進路は人それぞれ違うとはいえ、もし、中学まで公立校→高校以降私立となった場合、教育費の推移は下のようなグラフとなります。(授業料以外の学校外学習費の平均値を含む。大学は自宅から通う設定。ライフプランソフト大成功家族を参考に筆者作成。)

 

50代以降の年収推移を知っていますか?

体力面でも、健康面でも不安がないとは言い切れない60歳前後に、教育費のピークを迎えるのはとてもハードな現実です。

さらに言うと、日本人の会社員の平均給与は40代をピークに50代半ばからは右肩下がりの傾向があります。(参考:国税庁 平成30年分民間給料実態統計調査より筆者作成)

つまり、教育費がピークの時に自分は年収が下降傾向の年代にあり、数年後には退職が待っている…それが晩婚で子供を持った人が向かい合わなければいけない現実です。

アラフォーの時の収入を基準に決断しない

アラフォーで結婚(晩婚)→子どもを持つ。

それはつまり、教育に関する決断や、人によっては住宅をいくらで購入するか?という決断を、収入的にピーク近辺の40代でする可能性が高い状況にあることでもあります。

しかし、人生において収入が高い時期に『今払えるかどうか?』という視点だけで決断してしまうと、将来経済的に破たんするリスクはぐっと高まってしまいます

 

そして、何の計画性もなく漫然とお金を貯めていても、『あれ!?もしかして、足りない?』なんていう事態を招きかねません。
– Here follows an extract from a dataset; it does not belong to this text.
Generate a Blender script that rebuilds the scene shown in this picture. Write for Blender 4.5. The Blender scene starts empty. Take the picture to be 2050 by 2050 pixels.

だからこそ、特に晩婚で子供を持つ夫婦は『中長期にわたって、どれくらいお金が必要になりそうか?』『そのためにはどういう方法でお金を貯めていくといいのか?』を真剣に考える必要があります。

資産形成計画を立てるために必要なこと

実際、中長期にわたる人生を俯瞰して見るにはどうしたらよいのでしょうか?

色々な方法がありますが、選択肢の一つはライフプランを作ってみることです。

家族の年齢を書きだし、その年齢で起こりうるイベントを書き出してみましょう。

例えば、考えられる項目は以下のようなものです。

  • ・学校の入学
  • ・車の買い替え
  • ・住宅の購入
  • ・リフォーム予定
  • ・収入の推移
  • ・予定貯蓄額
  • ・貯金以外の金融資産の推移

自分でエクセルを使って作成してみるもよし、FP協会のようなところのライフプランシミュレーションを使ってみるもよし、独立系FPに相談してみるもよしです。(みしまFP事務所でも作成できます)

将来を含めた人生全体を俯瞰せずして、それに必要な資産形成計画を立てることはできません。

経済的に破綻しない人生を歩むために、ぜひ試してみましょう。

まとめ

一見、厳しい状況にあるように見える『晩婚で子供を持つこと』。

しかし、

・これまで貯蓄をしてきた場合

・大きな支出をする時にライフプランを見据えた適切な判断をした場合

・子どもの教育費を早くから効率的に準備した場合

などは、経済的破綻を回避できるケースも多くあります。

事実の認識:50代で世帯収入が下がった時に、教育費の支出はピークを迎えやすい

対処法:『今払えるか?』ではなく、『生涯破綻しないか?』という視点から支出を考える

この2点をしっかり抑えて、将来の資産形成計画を立てることです。

お金の貯め方も、今は税金が軽くなるような制度(iDeCoやNISA)を積極的に利用することで、将来の資産が大きく変わってきます。

ご自身のライフプランに合う、最も効率的な貯蓄方法をぜひ選んでください。